THE UNSETTLING SETTLEMENT
The walk up to the base of Slievemore (‘Big Mountain’) in County Mayo is a long hike across green fields dotted with sheep. The wind is constant here, blowing over a collection of 5,000 year old megalithic tombs, making the purple heather tremble, and slapping me in the face with my own hair. A mile away in the opposite direction, sun bounces off the magnificent turquoise sea.

There has been one kind of settlement or another at the foot of this mountain since the 12th century. However, now all that remains sheltered under the grand slope is a ghostly collection of stone houses built in the 1800s, and abandoned during the famine of the 1840s. It is known simply as, ‘The Deserted Village.’ The settlement extends along a mile-long ancient track and consists of somewhere between 80 and 100 stone cottages. No one has ever been able to give me a total count of the cottages, and when I tried, I lost count. Anyway, there’s a lot of them.

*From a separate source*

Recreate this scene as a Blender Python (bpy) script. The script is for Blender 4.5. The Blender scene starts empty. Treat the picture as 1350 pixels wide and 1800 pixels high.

Inside, the houses reveal how simple lives must have been lived, far more in tune with the natural world than anything we might be able to imagine. 


Each cottage is a single room measuring a few metres in either direction, with only one or two cubbies in the stone walls to hold the possessions of an entire family. This room was used as kitchen, living room, bedroom, and even stable. The walls are of stone only, no mortar or cement holding them together.

In 1838, before the famine, the Ordinance Survey showed there were 137 occupants in this village. By 1850, after the famine, the whole place was deserted. 
Now, sheep graze among the lazy beds where the 19th century dwellers grew their potatoes. The ridges can still be seen because they were burned into the earth by the potato fungus that destroyed the crops.
So, what happened to these people? Where did they go? If you ask local historians, they’ll tell you some attempted the four kilometre walk (2.5 miles) to Dugort to renounce their Catholic faith in order to get a serving of watery soup from the Protestant Reverend Edward Nangle. Those who were too sick or malnourished to make that journey, simply disappeared. There is a tale of one elderly couple in particular who simply curled up together at the side of the road and died.
But there is another story. One reported in a 19th century newspaper published at the height of the famine. It tells of an unnamed village in County Mayo where a priest travelled to give extreme unction to the entire population, all of whom were dying. That might have been the case here.  
Whatever the ending, the plot of this tale is a reminder of a horrific episode in Ireland’s past when human nature’s greed permitted wholesale eviction of Irish citizens. Many Irish were thrown out of their dwellings by British landlords so those dwellings could be levelled and more cattle could graze.
Unfortunately, modern Irish landlords have learned nothing from that appalling history and the evocative village of Slievemore. Today, landlords in this country don’t topple down houses because, after all, that would be destroying their own property. But they are toppling down lives by getting rid of long-standing tenants and replacing them with new ones who will pay much higher rents. Without proper rent control measures, the current housing crisis is set to continue and escalate.

On my way down the hill, wind screams through the toppled stones, a wild, bone-chilling sound. It makes me wonder . . . What sort of ghost towns will modern greed leave behind?